§ **CHALLENGE**: Reproduce precisely the lines of the listing below, starting with the line that contains "Write a Blender" and stopping after the line that contains "return r/n-.5"; include nothing else.

§ **SUPPLIED MATERIAL**:
________________________

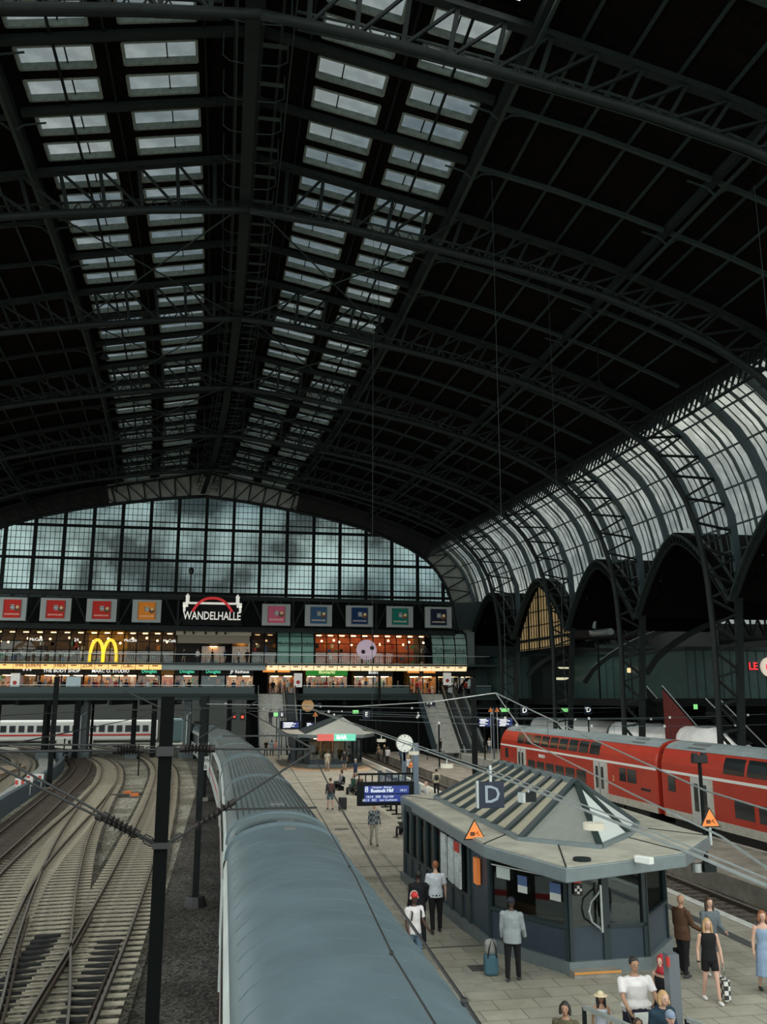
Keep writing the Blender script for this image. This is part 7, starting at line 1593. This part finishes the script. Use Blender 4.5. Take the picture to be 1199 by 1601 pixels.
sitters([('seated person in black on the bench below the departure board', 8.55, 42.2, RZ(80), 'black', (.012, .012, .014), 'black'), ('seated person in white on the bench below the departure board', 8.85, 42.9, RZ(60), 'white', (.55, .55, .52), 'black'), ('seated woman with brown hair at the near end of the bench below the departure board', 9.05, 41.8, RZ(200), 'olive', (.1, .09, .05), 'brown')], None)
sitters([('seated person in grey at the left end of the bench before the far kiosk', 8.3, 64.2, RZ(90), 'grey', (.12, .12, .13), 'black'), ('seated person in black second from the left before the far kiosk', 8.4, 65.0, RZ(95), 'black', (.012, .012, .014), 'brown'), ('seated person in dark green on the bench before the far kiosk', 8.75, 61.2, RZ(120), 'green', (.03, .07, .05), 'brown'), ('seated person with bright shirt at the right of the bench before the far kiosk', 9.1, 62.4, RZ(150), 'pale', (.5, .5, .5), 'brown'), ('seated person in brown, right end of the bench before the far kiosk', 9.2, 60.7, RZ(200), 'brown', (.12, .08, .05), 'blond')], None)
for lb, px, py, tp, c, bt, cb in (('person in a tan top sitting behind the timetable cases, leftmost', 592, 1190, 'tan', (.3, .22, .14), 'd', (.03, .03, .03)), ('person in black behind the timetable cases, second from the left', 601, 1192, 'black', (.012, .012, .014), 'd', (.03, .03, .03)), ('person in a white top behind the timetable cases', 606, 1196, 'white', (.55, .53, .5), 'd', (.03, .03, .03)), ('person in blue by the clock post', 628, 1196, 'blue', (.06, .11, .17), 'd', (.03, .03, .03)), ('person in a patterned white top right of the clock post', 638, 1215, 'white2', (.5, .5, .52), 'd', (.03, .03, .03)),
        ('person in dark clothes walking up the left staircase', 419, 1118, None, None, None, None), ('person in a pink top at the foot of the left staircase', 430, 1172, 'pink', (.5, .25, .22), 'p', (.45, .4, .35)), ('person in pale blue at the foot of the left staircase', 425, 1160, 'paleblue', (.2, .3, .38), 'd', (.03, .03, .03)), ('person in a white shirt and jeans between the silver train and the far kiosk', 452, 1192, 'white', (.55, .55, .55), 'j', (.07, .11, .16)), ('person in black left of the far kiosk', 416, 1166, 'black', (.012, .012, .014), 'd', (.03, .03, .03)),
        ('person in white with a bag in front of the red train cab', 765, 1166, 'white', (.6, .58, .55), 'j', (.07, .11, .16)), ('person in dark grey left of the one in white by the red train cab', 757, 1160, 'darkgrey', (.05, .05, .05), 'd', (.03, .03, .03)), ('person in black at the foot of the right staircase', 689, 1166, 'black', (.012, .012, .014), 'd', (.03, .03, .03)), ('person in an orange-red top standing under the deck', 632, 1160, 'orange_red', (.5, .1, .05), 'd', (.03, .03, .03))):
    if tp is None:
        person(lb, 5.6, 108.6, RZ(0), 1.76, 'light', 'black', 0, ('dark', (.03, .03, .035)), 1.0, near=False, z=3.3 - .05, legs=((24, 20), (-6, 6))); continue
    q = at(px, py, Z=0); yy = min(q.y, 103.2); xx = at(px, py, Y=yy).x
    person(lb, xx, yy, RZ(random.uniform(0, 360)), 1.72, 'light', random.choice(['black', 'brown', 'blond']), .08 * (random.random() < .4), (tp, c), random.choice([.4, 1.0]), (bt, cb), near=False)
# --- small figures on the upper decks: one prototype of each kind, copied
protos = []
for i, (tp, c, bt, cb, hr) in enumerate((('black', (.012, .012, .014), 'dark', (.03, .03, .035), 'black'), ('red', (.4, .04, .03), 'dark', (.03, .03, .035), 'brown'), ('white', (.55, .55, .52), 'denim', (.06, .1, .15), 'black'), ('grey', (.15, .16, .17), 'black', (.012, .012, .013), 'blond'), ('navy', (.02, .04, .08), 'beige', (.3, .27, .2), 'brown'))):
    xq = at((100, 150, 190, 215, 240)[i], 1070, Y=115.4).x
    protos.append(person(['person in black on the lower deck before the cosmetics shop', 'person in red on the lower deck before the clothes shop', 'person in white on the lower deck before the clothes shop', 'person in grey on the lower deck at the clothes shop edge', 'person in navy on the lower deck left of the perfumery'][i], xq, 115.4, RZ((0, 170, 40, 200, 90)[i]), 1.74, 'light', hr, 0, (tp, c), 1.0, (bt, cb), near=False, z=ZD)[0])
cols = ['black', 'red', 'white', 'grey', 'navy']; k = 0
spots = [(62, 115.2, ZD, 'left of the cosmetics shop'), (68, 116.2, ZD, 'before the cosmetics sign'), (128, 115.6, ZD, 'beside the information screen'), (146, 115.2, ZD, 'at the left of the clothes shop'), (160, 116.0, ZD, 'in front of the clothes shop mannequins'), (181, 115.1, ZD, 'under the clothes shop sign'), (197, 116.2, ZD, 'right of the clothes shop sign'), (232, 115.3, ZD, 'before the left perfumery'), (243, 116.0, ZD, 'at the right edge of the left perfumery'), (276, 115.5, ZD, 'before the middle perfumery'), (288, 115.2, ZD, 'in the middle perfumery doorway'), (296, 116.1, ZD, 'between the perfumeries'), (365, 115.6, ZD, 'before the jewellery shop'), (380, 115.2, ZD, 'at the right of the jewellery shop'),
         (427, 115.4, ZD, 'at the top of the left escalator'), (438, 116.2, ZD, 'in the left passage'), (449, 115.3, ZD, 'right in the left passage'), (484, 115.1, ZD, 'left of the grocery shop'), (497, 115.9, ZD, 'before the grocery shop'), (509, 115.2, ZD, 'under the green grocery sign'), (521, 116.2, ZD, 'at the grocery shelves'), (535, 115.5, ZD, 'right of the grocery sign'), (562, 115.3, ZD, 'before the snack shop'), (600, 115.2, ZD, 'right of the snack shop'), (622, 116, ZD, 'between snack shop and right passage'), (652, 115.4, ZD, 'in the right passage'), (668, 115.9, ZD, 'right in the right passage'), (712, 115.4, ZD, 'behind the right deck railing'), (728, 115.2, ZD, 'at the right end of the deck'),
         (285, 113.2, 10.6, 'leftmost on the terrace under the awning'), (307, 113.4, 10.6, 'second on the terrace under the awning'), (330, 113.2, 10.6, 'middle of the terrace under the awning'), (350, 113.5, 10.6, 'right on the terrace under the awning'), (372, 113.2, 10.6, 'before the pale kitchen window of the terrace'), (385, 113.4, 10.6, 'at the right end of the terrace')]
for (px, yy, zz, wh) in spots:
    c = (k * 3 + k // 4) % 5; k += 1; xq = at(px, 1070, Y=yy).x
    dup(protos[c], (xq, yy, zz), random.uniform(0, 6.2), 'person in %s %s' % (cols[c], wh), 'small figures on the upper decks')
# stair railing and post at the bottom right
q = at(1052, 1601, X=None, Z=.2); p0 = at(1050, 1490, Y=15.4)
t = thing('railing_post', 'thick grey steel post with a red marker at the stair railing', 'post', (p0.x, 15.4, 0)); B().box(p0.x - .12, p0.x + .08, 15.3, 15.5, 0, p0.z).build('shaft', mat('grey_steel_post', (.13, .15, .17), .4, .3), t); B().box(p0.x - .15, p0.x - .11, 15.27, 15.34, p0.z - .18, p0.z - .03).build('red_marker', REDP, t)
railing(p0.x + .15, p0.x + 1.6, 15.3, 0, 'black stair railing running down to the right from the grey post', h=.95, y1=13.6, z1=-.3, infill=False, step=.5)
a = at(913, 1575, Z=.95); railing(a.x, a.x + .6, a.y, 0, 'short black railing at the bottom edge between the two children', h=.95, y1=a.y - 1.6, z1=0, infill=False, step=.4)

________________________

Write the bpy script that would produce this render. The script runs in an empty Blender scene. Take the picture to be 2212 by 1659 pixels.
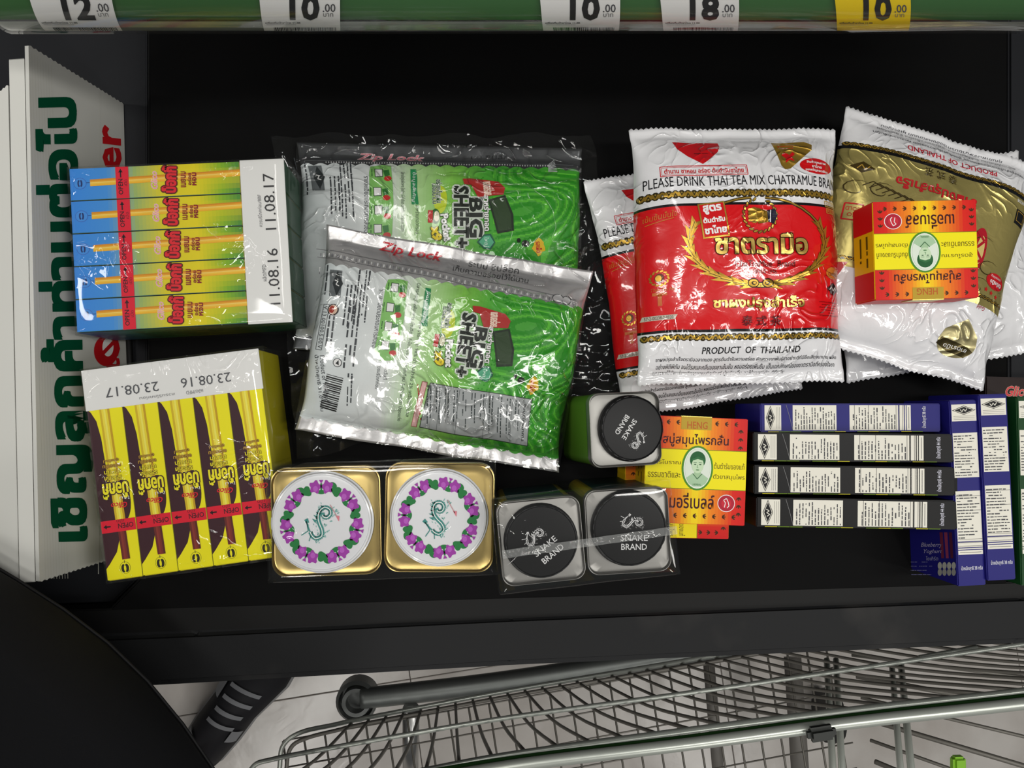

________________________

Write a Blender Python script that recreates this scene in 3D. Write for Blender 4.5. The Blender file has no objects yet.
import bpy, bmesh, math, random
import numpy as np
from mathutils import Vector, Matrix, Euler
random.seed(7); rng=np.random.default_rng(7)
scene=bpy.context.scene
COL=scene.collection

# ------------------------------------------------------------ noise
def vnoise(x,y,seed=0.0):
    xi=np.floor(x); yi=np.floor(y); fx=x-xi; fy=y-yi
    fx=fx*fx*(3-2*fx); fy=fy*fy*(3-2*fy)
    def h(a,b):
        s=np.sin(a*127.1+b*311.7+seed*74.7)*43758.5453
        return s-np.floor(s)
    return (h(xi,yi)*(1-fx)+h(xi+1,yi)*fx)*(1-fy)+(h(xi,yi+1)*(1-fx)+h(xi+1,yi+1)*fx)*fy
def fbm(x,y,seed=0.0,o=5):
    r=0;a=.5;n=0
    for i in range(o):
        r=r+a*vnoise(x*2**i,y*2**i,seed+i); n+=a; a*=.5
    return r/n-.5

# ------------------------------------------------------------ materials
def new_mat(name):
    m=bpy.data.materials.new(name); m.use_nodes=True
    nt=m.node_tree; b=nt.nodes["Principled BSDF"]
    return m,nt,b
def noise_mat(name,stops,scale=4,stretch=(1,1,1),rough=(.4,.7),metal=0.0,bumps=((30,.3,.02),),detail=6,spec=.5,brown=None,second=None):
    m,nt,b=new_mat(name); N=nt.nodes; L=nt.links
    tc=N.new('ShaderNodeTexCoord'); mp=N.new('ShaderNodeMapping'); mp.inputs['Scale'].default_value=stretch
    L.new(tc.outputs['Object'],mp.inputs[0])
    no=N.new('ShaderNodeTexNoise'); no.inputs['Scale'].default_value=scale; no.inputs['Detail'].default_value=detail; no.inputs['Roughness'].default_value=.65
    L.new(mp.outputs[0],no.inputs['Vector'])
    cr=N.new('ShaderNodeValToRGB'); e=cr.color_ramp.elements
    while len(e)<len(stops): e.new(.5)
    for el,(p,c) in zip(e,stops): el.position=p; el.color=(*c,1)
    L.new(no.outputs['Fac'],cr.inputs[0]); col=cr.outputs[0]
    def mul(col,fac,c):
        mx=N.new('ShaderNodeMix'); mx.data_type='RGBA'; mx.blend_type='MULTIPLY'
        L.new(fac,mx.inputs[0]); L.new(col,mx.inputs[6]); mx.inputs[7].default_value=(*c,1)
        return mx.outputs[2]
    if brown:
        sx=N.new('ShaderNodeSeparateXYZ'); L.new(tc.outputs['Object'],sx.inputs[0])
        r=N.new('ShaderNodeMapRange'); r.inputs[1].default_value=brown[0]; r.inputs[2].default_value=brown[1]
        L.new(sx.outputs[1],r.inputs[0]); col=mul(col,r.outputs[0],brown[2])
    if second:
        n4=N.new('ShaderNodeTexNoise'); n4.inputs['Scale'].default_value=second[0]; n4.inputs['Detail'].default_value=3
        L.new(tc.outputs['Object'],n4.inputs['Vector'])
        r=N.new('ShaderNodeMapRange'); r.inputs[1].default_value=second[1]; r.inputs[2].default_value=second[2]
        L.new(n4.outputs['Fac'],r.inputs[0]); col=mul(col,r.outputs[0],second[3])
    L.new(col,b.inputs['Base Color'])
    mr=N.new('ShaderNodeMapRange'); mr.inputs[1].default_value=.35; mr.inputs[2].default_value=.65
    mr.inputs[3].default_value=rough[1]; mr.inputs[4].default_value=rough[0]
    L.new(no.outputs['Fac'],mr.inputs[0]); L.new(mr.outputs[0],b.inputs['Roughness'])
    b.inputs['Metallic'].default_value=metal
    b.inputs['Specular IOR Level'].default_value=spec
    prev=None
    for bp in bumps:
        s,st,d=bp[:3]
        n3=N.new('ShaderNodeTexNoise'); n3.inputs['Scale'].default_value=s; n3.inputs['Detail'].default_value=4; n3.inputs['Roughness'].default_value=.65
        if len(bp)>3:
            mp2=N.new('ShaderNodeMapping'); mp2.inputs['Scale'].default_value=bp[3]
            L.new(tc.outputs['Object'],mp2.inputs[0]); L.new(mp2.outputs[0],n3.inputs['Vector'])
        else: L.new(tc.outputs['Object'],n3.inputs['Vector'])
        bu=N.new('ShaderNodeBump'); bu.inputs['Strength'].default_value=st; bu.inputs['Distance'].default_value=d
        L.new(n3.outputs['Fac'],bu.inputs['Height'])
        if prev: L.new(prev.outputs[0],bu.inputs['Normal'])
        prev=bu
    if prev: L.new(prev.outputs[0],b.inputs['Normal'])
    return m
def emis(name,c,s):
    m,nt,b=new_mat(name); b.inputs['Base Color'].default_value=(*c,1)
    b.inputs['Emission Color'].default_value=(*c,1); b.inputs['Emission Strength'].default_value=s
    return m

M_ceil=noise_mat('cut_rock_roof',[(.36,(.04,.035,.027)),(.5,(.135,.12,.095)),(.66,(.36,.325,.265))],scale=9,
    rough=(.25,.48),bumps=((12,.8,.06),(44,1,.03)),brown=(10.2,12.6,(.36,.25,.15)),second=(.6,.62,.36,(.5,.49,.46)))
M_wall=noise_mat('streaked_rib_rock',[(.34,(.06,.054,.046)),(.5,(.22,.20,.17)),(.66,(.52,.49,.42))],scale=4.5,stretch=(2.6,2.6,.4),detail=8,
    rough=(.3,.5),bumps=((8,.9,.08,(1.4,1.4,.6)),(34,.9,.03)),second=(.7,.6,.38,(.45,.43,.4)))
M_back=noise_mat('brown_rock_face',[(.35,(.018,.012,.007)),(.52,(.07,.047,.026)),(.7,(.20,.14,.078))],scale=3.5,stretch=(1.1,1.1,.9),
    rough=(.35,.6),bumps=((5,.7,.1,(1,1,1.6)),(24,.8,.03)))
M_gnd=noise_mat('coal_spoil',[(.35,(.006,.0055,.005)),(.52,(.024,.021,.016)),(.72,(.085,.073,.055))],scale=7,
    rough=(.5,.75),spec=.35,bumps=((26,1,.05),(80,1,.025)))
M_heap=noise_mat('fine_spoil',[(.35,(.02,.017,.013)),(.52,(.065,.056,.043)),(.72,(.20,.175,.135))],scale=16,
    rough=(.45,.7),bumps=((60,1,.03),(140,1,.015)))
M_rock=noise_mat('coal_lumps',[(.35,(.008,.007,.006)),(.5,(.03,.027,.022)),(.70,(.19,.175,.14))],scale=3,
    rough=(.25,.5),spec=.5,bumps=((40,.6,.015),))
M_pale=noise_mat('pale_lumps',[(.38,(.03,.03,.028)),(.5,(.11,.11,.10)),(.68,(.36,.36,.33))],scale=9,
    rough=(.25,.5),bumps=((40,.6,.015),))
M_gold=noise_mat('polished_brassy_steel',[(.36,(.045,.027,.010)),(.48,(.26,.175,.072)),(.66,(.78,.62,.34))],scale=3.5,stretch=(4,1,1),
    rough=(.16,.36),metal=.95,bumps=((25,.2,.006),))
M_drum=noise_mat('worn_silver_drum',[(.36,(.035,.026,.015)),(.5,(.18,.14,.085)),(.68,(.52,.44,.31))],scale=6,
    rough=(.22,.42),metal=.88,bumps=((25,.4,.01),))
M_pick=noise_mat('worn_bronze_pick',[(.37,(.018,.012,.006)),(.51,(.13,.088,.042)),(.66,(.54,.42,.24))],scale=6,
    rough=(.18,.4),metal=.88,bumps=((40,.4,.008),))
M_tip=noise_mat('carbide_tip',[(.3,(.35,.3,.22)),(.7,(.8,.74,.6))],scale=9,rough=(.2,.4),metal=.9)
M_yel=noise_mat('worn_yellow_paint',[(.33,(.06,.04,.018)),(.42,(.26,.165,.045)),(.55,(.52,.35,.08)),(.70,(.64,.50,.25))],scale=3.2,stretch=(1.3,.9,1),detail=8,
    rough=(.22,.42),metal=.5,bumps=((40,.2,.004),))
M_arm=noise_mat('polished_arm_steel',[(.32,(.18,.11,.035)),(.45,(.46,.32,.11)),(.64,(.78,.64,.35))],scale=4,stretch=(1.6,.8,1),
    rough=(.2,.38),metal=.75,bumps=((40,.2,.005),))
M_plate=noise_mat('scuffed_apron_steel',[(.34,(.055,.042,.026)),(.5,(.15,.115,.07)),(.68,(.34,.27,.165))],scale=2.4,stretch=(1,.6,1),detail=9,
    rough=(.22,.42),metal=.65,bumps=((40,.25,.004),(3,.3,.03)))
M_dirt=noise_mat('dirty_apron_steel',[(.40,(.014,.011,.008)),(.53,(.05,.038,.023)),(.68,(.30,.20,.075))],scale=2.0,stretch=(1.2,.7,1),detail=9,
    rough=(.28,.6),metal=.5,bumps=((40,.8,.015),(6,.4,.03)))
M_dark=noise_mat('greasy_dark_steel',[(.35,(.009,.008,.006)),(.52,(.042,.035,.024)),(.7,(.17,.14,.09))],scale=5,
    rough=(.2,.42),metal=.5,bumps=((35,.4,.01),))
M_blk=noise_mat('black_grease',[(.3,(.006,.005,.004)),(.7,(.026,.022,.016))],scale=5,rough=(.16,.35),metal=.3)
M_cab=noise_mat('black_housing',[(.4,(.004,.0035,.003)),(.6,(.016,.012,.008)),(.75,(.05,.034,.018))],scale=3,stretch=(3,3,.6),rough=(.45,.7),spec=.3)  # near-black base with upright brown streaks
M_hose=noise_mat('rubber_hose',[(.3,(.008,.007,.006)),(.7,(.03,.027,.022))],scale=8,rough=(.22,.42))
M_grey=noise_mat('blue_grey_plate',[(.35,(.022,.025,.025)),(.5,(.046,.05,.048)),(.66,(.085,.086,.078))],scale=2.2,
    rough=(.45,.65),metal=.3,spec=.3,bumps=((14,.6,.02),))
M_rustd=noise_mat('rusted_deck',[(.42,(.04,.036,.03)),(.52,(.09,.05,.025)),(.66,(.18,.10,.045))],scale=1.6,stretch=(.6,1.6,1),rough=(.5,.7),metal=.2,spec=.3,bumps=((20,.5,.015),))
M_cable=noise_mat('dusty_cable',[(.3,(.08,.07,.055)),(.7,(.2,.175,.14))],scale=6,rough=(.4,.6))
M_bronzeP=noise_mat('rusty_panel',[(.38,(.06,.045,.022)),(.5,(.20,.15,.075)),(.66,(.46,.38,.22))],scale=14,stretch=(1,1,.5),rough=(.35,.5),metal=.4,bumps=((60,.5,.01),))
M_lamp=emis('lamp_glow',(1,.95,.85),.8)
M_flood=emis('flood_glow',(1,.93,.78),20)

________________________

§ **RESULT**:
Write a Blender Python script that recreates this scene in 3D. Write for Blender 4.5. The Blender file has no objects yet.
import bpy, bmesh, math, random
import numpy as np
from mathutils import Vector, Matrix, Euler
random.seed(7); rng=np.random.default_rng(7)
scene=bpy.context.scene
COL=scene.collection

# ------------------------------------------------------------ noise
def vnoise(x,y,seed=0.0):
    xi=np.floor(x); yi=np.floor(y); fx=x-xi; fy=y-yi
    fx=fx*fx*(3-2*fx); fy=fy*fy*(3-2*fy)
    def h(a,b):
        s=np.sin(a*127.1+b*311.7+seed*74.7)*43758.5453
        return s-np.floor(s)
    return (h(xi,yi)*(1-fx)+h(xi+1,yi)*fx)*(1-fy)+(h(xi,yi+1)*(1-fx)+h(xi+1,yi+1)*fx)*fy
def fbm(x,y,seed=0.0,o=5):
    r=0;a=.5;n=0
    for i in range(o):
        r=r+a*vnoise(x*2**i,y*2**i,seed+i); n+=a; a*=.5
    return r/n-.5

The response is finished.